Switzerland’s retail sales turnover recovered in February, provisional results from the Federal Statistical Office showed Tuesday. Retail sales real turnover grew 1 percent year-on-year in February, following a 0.1 percent drop in January. Excluding fuel, retail turnover advanced 1.1 percent after staying flat a month ago. Retail sales of food, drinks and tobacco registered an increase in real turnover of 0.3% and the non-food sector posted positive growth of 1.1 percent. Month-on-month, retail sales climbed 1 percent, partially offsetting the 2 percent decline in January.

NAB Monthly Business Survey March 2014

Business conditions lifted slightly in March, but remained at relatively subdued levels, weighing on business optimism. Confidence still positive but softened to its lowest post-election level to be below long-run trend. Sales fell slightly in March and employment, though better, still points to soft labour market conditions. Most industries saw some improvement in conditions, especially mining, but transport and “bellwether” wholesale weakened significantly. Near-term outlook still soft according to forward indicators. Inflation outlook well contained due to limited upstream pressures, and retail prices fell.

Market snapshot at 9:30 am UK time

The ASX 200 closed down 0.06%, the CSI 300 closed up 2.37%, the Hang Seng up 0.96%, the Nikkei down 1.36%. Euro STOXX is down 0.02%, CAC up 0.10%, DAX down 0.12%, UK FTSE 100 down 0.19%. Looking towards the New York open the DJIA equity index future is up 0.11%, SPX future up 0.15%, NASDAQ up 0.14%.
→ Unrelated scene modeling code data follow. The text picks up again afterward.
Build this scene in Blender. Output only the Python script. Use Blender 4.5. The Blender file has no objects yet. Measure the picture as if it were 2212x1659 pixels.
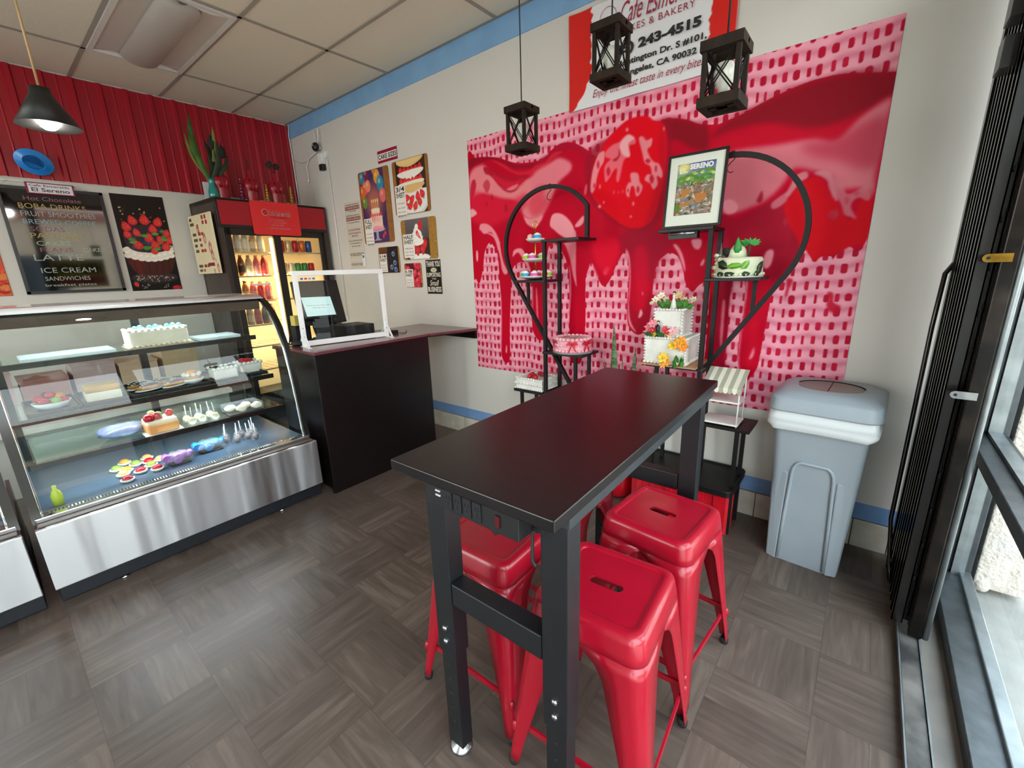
import bpy, bmesh, math, random
import numpy as np
from mathutils import Vector, Matrix, Euler

SC = bpy.context.scene
COL = SC.collection
PI = math.pi

# ------------------------------------------------------------------ camera
CAMR = [[0.776949, 0.628817, -0.030657], [0.138053, -0.217681, -0.966207], [-0.614241, 0.746461, -0.255937]]
CAMC = [5.4445, -2.7101, 1.4905]
cam_d = bpy.data.cameras.new('camera')
cam = bpy.data.objects.new('camera', cam_d)
COL.objects.link(cam)
cam_d.sensor_fit = 'HORIZONTAL'
cam_d.sensor_width = 36.0
cam_d.lens = 15.1624
cam_d.clip_start = 0.02
cam_d.clip_end = 200
_m = Matrix(((CAMR[0][0], -CAMR[1][0], -CAMR[2][0], CAMC[0]),
             (CAMR[0][1], -CAMR[1][1], -CAMR[2][1], CAMC[1]),
             (CAMR[0][2], -CAMR[1][2], -CAMR[2][2], CAMC[2]), (0, 0, 0, 1)))
cam.matrix_world = _m
SC.camera = cam

# ------------------------------------------------------------------ view, world, sun, window portals
SC.view_settings.view_transform = 'Standard'
SC.view_settings.look = 'None'
SC.view_settings.exposure = 0.8
SC.view_settings.gamma = 1.0
SC.view_settings.use_curve_mapping = False
SC.cycles.max_bounces = 7
SC.cycles.diffuse_bounces = 4
SC.cycles.glossy_bounces = 4
SC.cycles.transmission_bounces = 6
SC.cycles.transparent_max_bounces = 14
SC.cycles.sample_clamp_indirect = 6.0
SC.cycles.caustics_reflective = False
SC.cycles.caustics_refractive = False

world = bpy.data.worlds.new('world')
SC.world = world
world.use_nodes = True
_nt = world.node_tree
_nt.nodes.clear()
_out = _nt.nodes.new('ShaderNodeOutputWorld')
_bg = _nt.nodes.new('ShaderNodeBackground')
_tc = _nt.nodes.new('ShaderNodeTexCoord')
_sx = _nt.nodes.new('ShaderNodeSeparateXYZ')
_rp = _nt.nodes.new('ShaderNodeValToRGB')
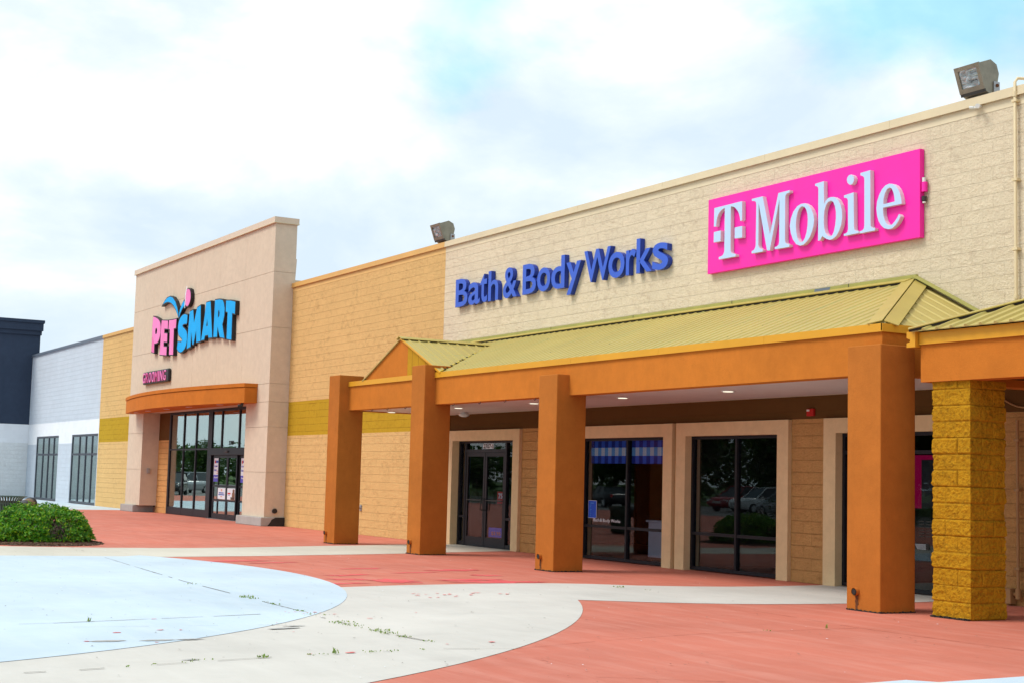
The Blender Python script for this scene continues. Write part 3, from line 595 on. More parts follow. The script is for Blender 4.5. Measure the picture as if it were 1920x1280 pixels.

NYMEX WTI oil is up 0.83% at $101.27 per barrel, NYMEX nat gas is up 0.54% at $4.50 per per therm. COMEX gold is up 0.41% at $1308.80 per ounce with silver up 0.65% at $20.08 per ounce.

Forex focus

The yen reached 102.75 per dollar, the strongest since March 28, and was at 102.88 early in London, up 0.2 percent from yesterday’s close. It gained 0.8 percent in the prior two sessions. Japan’s currency added 0.2 percent to 141.40 per euro. The euro was little changed at $1.3744 following yesterday’s 0.3 percent gain. The yen rose for a third day and a measure of implied rate swings in currency markets fell to a seven-year low as the Bank of Japan refrained from adding extra stimulus at a policy meeting.

New Zealand’s dollar rose 0.4 percent to 86.40 U.S. cents after a report showed first-quarter business confidence in the nation held near at a 20-year high.

Bonds briefing

U.S. 10-year yields were little changed at 2.71 percent early in London. The figure compares with the average over the past decade of 3.46 percent. The price of the 2.75 percent security due in February 2024 was 100 3/8.

Treasuries yielded 107 basis points more than Japanese bonds as of yesterday, based on the Bloomberg World Bond Indexes. The spread was 50 basis points a year ago.

Japan’s 10-year yield rose one basis point to 0.62 percent today. Australia’s fell one basis point to 4.08 percent. A basis point is 0.01 percentage point.

The extra yield Treasuries pay over Japanese bonds doubled from a year ago as the Bank of Japan said it’s sticking to its plan to push down borrowing costs.